● Data excerpt:
>> start

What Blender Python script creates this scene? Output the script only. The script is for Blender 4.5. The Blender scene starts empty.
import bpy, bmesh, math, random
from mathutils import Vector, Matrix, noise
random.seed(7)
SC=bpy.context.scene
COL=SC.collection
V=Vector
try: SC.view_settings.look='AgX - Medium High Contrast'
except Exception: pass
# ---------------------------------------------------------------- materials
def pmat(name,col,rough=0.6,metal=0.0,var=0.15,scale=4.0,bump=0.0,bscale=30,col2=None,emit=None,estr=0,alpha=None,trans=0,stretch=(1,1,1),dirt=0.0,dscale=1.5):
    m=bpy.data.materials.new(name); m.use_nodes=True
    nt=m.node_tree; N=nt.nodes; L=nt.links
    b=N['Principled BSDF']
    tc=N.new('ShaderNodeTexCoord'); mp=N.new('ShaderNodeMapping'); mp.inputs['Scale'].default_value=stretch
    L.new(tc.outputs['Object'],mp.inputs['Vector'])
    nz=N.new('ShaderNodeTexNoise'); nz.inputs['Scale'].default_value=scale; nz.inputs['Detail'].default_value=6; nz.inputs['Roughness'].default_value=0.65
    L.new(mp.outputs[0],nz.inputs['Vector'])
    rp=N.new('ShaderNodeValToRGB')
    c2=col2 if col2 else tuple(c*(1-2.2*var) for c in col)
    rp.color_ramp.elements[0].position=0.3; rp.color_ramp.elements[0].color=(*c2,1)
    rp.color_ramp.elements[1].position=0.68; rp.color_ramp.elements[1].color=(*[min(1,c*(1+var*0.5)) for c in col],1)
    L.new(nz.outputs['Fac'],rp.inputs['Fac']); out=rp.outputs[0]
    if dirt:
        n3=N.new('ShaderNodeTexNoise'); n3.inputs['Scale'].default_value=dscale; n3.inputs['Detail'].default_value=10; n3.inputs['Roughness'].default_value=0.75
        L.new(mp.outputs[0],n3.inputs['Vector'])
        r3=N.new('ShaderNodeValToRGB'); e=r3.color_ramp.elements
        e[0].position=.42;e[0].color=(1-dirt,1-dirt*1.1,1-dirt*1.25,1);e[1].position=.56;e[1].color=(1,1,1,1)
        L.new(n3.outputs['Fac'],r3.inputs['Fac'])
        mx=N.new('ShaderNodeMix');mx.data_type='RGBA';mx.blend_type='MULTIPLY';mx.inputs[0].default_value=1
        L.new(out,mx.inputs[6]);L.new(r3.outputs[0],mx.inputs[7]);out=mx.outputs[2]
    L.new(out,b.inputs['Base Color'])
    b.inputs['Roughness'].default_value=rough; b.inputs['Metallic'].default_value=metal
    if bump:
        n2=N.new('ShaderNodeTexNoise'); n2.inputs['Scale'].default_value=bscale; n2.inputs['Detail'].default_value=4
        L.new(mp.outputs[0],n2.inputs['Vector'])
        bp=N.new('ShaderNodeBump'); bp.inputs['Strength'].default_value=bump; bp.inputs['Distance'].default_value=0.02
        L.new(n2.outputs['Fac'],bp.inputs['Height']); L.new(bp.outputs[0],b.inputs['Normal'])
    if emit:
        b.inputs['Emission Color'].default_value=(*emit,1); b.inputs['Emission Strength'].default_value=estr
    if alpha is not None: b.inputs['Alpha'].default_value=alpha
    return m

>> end

● Exercise goal: Repeat the listing in full, keeping every line exactly as it is.

● Solution to this exercise:
What Blender Python script creates this scene? Output the script only. The script is for Blender 4.5. The Blender scene starts empty.
import bpy, bmesh, math, random
from mathutils import Vector, Matrix, noise
random.seed(7)
SC=bpy.context.scene
COL=SC.collection
V=Vector
try: SC.view_settings.look='AgX - Medium High Contrast'
except Exception: pass
# ---------------------------------------------------------------- materials
def pmat(name,col,rough=0.6,metal=0.0,var=0.15,scale=4.0,bump=0.0,bscale=30,col2=None,emit=None,estr=0,alpha=None,trans=0,stretch=(1,1,1),dirt=0.0,dscale=1.5):
    m=bpy.data.materials.new(name); m.use_nodes=True
    nt=m.node_tree; N=nt.nodes; L=nt.links
    b=N['Principled BSDF']
    tc=N.new('ShaderNodeTexCoord'); mp=N.new('ShaderNodeMapping'); mp.inputs['Scale'].default_value=stretch
    L.new(tc.outputs['Object'],mp.inputs['Vector'])
    nz=N.new('ShaderNodeTexNoise'); nz.inputs['Scale'].default_value=scale; nz.inputs['Detail'].default_value=6; nz.inputs['Roughness'].default_value=0.65
    L.new(mp.outputs[0],nz.inputs['Vector'])
    rp=N.new('ShaderNodeValToRGB')
    c2=col2 if col2 else tuple(c*(1-2.2*var) for c in col)
    rp.color_ramp.elements[0].position=0.3; rp.color_ramp.elements[0].color=(*c2,1)
    rp.color_ramp.elements[1].position=0.68; rp.color_ramp.elements[1].color=(*[min(1,c*(1+var*0.5)) for c in col],1)
    L.new(nz.outputs['Fac'],rp.inputs['Fac']); out=rp.outputs[0]
    if dirt:
        n3=N.new('ShaderNodeTexNoise'); n3.inputs['Scale'].default_value=dscale; n3.inputs['Detail'].default_value=10; n3.inputs['Roughness'].default_value=0.75
        L.new(mp.outputs[0],n3.inputs['Vector'])
        r3=N.new('ShaderNodeValToRGB'); e=r3.color_ramp.elements
        e[0].position=.42;e[0].color=(1-dirt,1-dirt*1.1,1-dirt*1.25,1);e[1].position=.56;e[1].color=(1,1,1,1)
        L.new(n3.outputs['Fac'],r3.inputs['Fac'])
        mx=N.new('ShaderNodeMix');mx.data_type='RGBA';mx.blend_type='MULTIPLY';mx.inputs[0].default_value=1
        L.new(out,mx.inputs[6]);L.new(r3.outputs[0],mx.inputs[7]);out=mx.outputs[2]
    L.new(out,b.inputs['Base Color'])
    b.inputs['Roughness'].default_value=rough; b.inputs['Metallic'].default_value=metal
    if bump:
        n2=N.new('ShaderNodeTexNoise'); n2.inputs['Scale'].default_value=bscale; n2.inputs['Detail'].default_value=4
        L.new(mp.outputs[0],n2.inputs['Vector'])
        bp=N.new('ShaderNodeBump'); bp.inputs['Strength'].default_value=bump; bp.inputs['Distance'].default_value=0.02
        L.new(n2.outputs['Fac'],bp.inputs['Height']); L.new(bp.outputs[0],b.inputs['Normal'])
    if emit:
        b.inputs['Emission Color'].default_value=(*emit,1); b.inputs['Emission Strength'].default_value=estr
    if alpha is not None: b.inputs['Alpha'].default_value=alpha
    return m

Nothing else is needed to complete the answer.